## Task brief
Reproduce all the material exactly, minus any pictures it holds.

## Dataset extract
▶

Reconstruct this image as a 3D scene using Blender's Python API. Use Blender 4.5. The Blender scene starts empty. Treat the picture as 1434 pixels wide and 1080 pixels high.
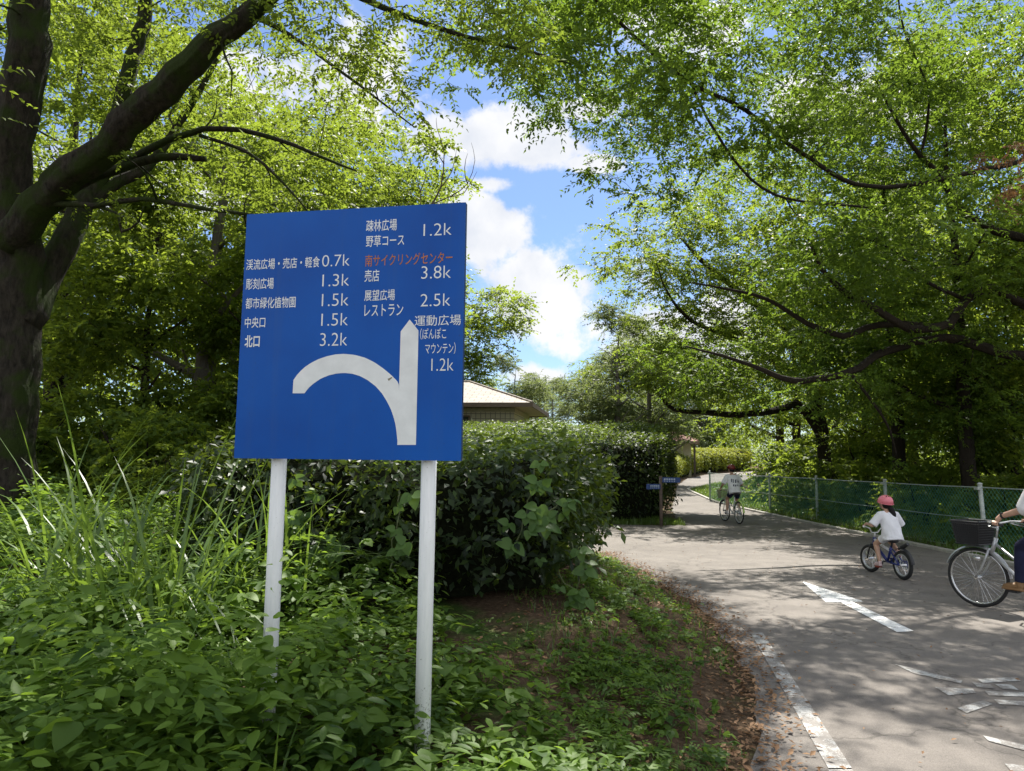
import bpy, math, random
import numpy as np
from mathutils import Vector, Matrix, Euler
from mathutils.bvhtree import BVHTree

random.seed(11)
rng = np.random.default_rng(11)
R_ = math.radians
scene = bpy.context.scene
COL = scene.collection

# ------------------------------------------------------------------ camera, sky, sun, exposure
CAM_H, FPX, CX, CY = 1.6, 995.0, 717.0, 540.0
PITCH, ROLL = R_(6.14), R_(0.70)
cam_d = bpy.data.cameras.new("camera")
cam_d.sensor_width = 36.0
cam_d.lens = FPX / 1434.0 * 36.0
cam_d.clip_start, cam_d.clip_end = 0.05, 3000
cam = bpy.data.objects.new("camera", cam_d)
COL.objects.link(cam)
CAM_M = (Matrix.Translation((0, 0, CAM_H)) @ Matrix.Rotation(R_(90) + PITCH, 4, 'X') @ Matrix.Rotation(ROLL, 4, 'Z'))
cam.matrix_world = CAM_M
scene.camera = cam

SUN_AZ, SUN_EL = R_(12), R_(58)
sdir = Vector((math.sin(SUN_AZ) * math.cos(SUN_EL), math.cos(SUN_AZ) * math.cos(SUN_EL), math.sin(SUN_EL)))
sun_d = bpy.data.lights.new("sun", 'SUN')
sun_d.energy, sun_d.angle, sun_d.color = 5.0, R_(0.53), (1.0, 0.955, 0.88)
sun = bpy.data.objects.new("sun", sun_d)
sun.rotation_euler = sdir.to_track_quat('Z', 'Y').to_euler()
COL.objects.link(sun)

scene.view_settings.view_transform = 'Standard'
scene.view_settings.look = 'None'
scene.view_settings.exposure = 1.15
scene.view_settings.gamma = 1.0
scene.view_settings.use_curve_mapping = False
cy = scene.cycles
cy.max_bounces, cy.diffuse_bounces, cy.glossy_bounces, cy.transmission_bounces, cy.transparent_max_bounces = 8, 5, 3, 6, 8
cy.use_denoising = True
cy.sample_clamp_indirect = 6.0


def ray(px, py):
    d = Vector(((px - CX) / FPX, (CY - py) / FPX, -1.0))
    return (CAM_M.to_3x3() @ d)


def at(px, py, Y):
    d = ray(px, py)
    return Vector((0, 0, CAM_H)) + d * (Y / d.y)


def gnd(px, py, z=0.0):
    d = ray(px, py)
    return Vector((0, 0, CAM_H)) + d * ((z - CAM_H) / d.z)


# ------------------------------------------------------------------ node helpers
def new_mat(name):
    m = bpy.data.materials.new(name)
    m.use_nodes = True
    nt = m.node_tree
    nt.nodes.clear()
    return m, nt, nt.nodes, nt.links


def N(nt, kind, **kw):
    n = nt.nodes.new(kind)
    for k, v in kw.items():
        if k.startswith('i_'):
            n.inputs[k[2:].replace('_', ' ')].default_value = v
        else:
            setattr(n, k, v)
    return n


def ramp(nt, stops, fac=None):
    r = nt.nodes.new('ShaderNodeValToRGB')
    el = r.color_ramp.elements
    while len(el) > 1:
        el.remove(el[-1])
    el[0].position, el[0].color = stops[0][0], (*stops[0][1], 1)
    for p, c in stops[1:]:
        e = el.new(p)
        e.color = (*c, 1)
    if fac is not None:
        nt.links.new(fac, r.inputs[0])
    return r


def noise(nt, scale, detail=4, rough=0.55, vec=None):
    n = nt.nodes.new('ShaderNodeTexNoise')
    n.inputs['Scale'].default_value = scale
    n.inputs['Detail'].default_value = detail
    n.inputs['Roughness'].default_value = rough
    if vec is not None:
        nt.links.new(vec, n.inputs['Vector'])
    return n


def mixc(nt, fac, a, b, mode='MIX'):
    m = nt.nodes.new('ShaderNodeMix')
    m.data_type, m.blend_type = 'RGBA', mode
    for sock, v in ((m.inputs[0], fac), (m.inputs[6], a), (m.inputs[7], b)):
        if hasattr(v, 'links') or hasattr(v, 'is_linked'):
            nt.links.new(v, sock)
        elif isinstance(v, (int, float)):
            sock.default_value = v
        else:
            sock.default_value = (*v, 1)
    return m.outputs[2]


def math_n(nt, op, a, b=None, clamp=False):
    m = nt.nodes.new('ShaderNodeMath')
    m.operation, m.use_clamp = op, clamp
    for s, v in ((m.inputs[0], a), (m.inputs[1], b)):
        if v is None:
            continue
        if isinstance(v, (int, float)):
            s.default_value = v
        else:
            nt.links.new(v, s)
    return m.outputs[0]


def out_surface(nt, shader):
    o = nt.nodes.new('ShaderNodeOutputMaterial')
    nt.links.new(shader, o.inputs['Surface'])
    return o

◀

## Output for this task
Reconstruct this image as a 3D scene using Blender's Python API. Use Blender 4.5. The Blender scene starts empty. Treat the picture as 1434 pixels wide and 1080 pixels high.
import bpy, math, random
import numpy as np
from mathutils import Vector, Matrix, Euler
from mathutils.bvhtree import BVHTree

random.seed(11)
rng = np.random.default_rng(11)
R_ = math.radians
scene = bpy.context.scene
COL = scene.collection

# ------------------------------------------------------------------ camera, sky, sun, exposure
CAM_H, FPX, CX, CY = 1.6, 995.0, 717.0, 540.0
PITCH, ROLL = R_(6.14), R_(0.70)
cam_d = bpy.data.cameras.new("camera")
cam_d.sensor_width = 36.0
cam_d.lens = FPX / 1434.0 * 36.0
cam_d.clip_start, cam_d.clip_end = 0.05, 3000
cam = bpy.data.objects.new("camera", cam_d)
COL.objects.link(cam)
CAM_M = (Matrix.Translation((0, 0, CAM_H)) @ Matrix.Rotation(R_(90) + PITCH, 4, 'X') @ Matrix.Rotation(ROLL, 4, 'Z'))
cam.matrix_world = CAM_M
scene.camera = cam

SUN_AZ, SUN_EL = R_(12), R_(58)
sdir = Vector((math.sin(SUN_AZ) * math.cos(SUN_EL), math.cos(SUN_AZ) * math.cos(SUN_EL), math.sin(SUN_EL)))
sun_d = bpy.data.lights.new("sun", 'SUN')
sun_d.energy, sun_d.angle, sun_d.color = 5.0, R_(0.53), (1.0, 0.955, 0.88)
sun = bpy.data.objects.new("sun", sun_d)
sun.rotation_euler = sdir.to_track_quat('Z', 'Y').to_euler()
COL.objects.link(sun)

scene.view_settings.view_transform = 'Standard'
scene.view_settings.look = 'None'
scene.view_settings.exposure = 1.15
scene.view_settings.gamma = 1.0
scene.view_settings.use_curve_mapping = False
cy = scene.cycles
cy.max_bounces, cy.diffuse_bounces, cy.glossy_bounces, cy.transmission_bounces, cy.transparent_max_bounces = 8, 5, 3, 6, 8
cy.use_denoising = True
cy.sample_clamp_indirect = 6.0


def ray(px, py):
    d = Vector(((px - CX) / FPX, (CY - py) / FPX, -1.0))
    return (CAM_M.to_3x3() @ d)


def at(px, py, Y):
    d = ray(px, py)
    return Vector((0, 0, CAM_H)) + d * (Y / d.y)


def gnd(px, py, z=0.0):
    d = ray(px, py)
    return Vector((0, 0, CAM_H)) + d * ((z - CAM_H) / d.z)


# ------------------------------------------------------------------ node helpers
def new_mat(name):
    m = bpy.data.materials.new(name)
    m.use_nodes = True
    nt = m.node_tree
    nt.nodes.clear()
    return m, nt, nt.nodes, nt.links


def N(nt, kind, **kw):
    n = nt.nodes.new(kind)
    for k, v in kw.items():
        if k.startswith('i_'):
            n.inputs[k[2:].replace('_', ' ')].default_value = v
        else:
            setattr(n, k, v)
    return n


def ramp(nt, stops, fac=None):
    r = nt.nodes.new('ShaderNodeValToRGB')
    el = r.color_ramp.elements
    while len(el) > 1:
        el.remove(el[-1])
    el[0].position, el[0].color = stops[0][0], (*stops[0][1], 1)
    for p, c in stops[1:]:
        e = el.new(p)
        e.color = (*c, 1)
    if fac is not None:
        nt.links.new(fac, r.inputs[0])
    return r


def noise(nt, scale, detail=4, rough=0.55, vec=None):
    n = nt.nodes.new('ShaderNodeTexNoise')
    n.inputs['Scale'].default_value = scale
    n.inputs['Detail'].default_value = detail
    n.inputs['Roughness'].default_value = rough
    if vec is not None:
        nt.links.new(vec, n.inputs['Vector'])
    return n


def mixc(nt, fac, a, b, mode='MIX'):
    m = nt.nodes.new('ShaderNodeMix')
    m.data_type, m.blend_type = 'RGBA', mode
    for sock, v in ((m.inputs[0], fac), (m.inputs[6], a), (m.inputs[7], b)):
        if hasattr(v, 'links') or hasattr(v, 'is_linked'):
            nt.links.new(v, sock)
        elif isinstance(v, (int, float)):
            sock.default_value = v
        else:
            sock.default_value = (*v, 1)
    return m.outputs[2]


def math_n(nt, op, a, b=None, clamp=False):
    m = nt.nodes.new('ShaderNodeMath')
    m.operation, m.use_clamp = op, clamp
    for s, v in ((m.inputs[0], a), (m.inputs[1], b)):
        if v is None:
            continue
        if isinstance(v, (int, float)):
            s.default_value = v
        else:
            nt.links.new(v, s)
    return m.outputs[0]


def out_surface(nt, shader):
    o = nt.nodes.new('ShaderNodeOutputMaterial')
    nt.links.new(shader, o.inputs['Surface'])
    return o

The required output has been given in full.